Le bruissement des arbres dans les pages
(p. 57 à 64)

 

On pourra lire et entendre Gilles Baudry parler de son écriture :

› dans un entretien avec le poète Gwen Garnier-Duguy sur le site Recours au poème :  https://www.recoursaupoeme.fr/rencontre-avec-gilles-baudry/

› dans une rencontre vidéo en septembre 2020 sur le blog de Brigitte Maillard, poète aussi :
https://www.brigittemaillard.net/2021/04/interview-du-moine-poete-gilles-baudry.html


Que dire ?

Marie Thé
J'aime cette approche du divin, la beauté du texte, la beauté du monde ici évoquée, la beauté et la grandeur de l'homme aussi :
"Sortir de soi
Par la porte des humbles
"
J'ai lu tous les poèmes reçus, pour moi aujourd'hui porteurs d'apaisement.
Je ne connaissais pas Gilles Baudry mais je me souviens de l'abbaye de Landevennec au bord de l'Aulne, découverte un jour d'orage.

Chantal
Merci, grand merci pour ces poèmes de Gilles Baudry juste avant Noël. Je connais ce moine poète, que j'aime. Mais dans ce dur moment pour moi, j'oublie la paix que peut apporter la poésie... Et celle de Gilles Baudry entre dans le cœur, directement, j'allais dire sans passer par le cerveau, elle caresse le cœur, l'enveloppe de tendresse... lui dit : ta peine est là, oui, mais n'oublie pas de regarder la beauté tout autour, la beauté dans ce que tu vois, ceux que tu rencontres...

Fanny
Belle musicalité des mots, comme une longue promenade en pleine nature, en savourant la richesse de ses couleurs.

Claire
Je suis pour ma part restée complètement indifférente : ces mots me semblent vides de sens, rien ne m'arrête.

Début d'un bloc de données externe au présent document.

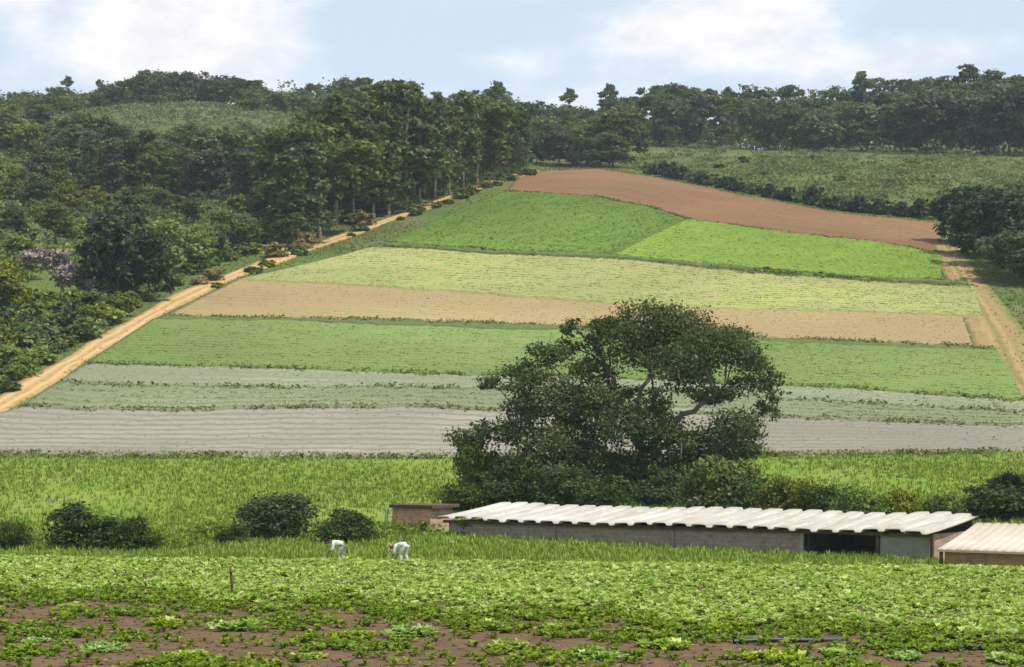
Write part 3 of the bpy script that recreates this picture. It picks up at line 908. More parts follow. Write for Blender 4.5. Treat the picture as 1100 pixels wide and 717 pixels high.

Pour essayer de comprendre, j'ai lu ou écouté les deux interviews proposées ; les propos du poète relevant des références religieuses me sont étrangères, dénuées de signification personnelle ; l'interview vidéo sur fond d'arbre et avec les petits oiseaux m'est plus accessible avec un homme agréable à regarder, qui a l'air sympathique, mais les paroles prononcées ne me disent rien du tout, me paraissent vides et inutiles. Comme la poésie pour moi...

Monique M
Un grand merci de me faire découvrir Gilles Baudry (je vais me précipiter chez le libraire car la lecture des poèmes proposés m'a enchantée).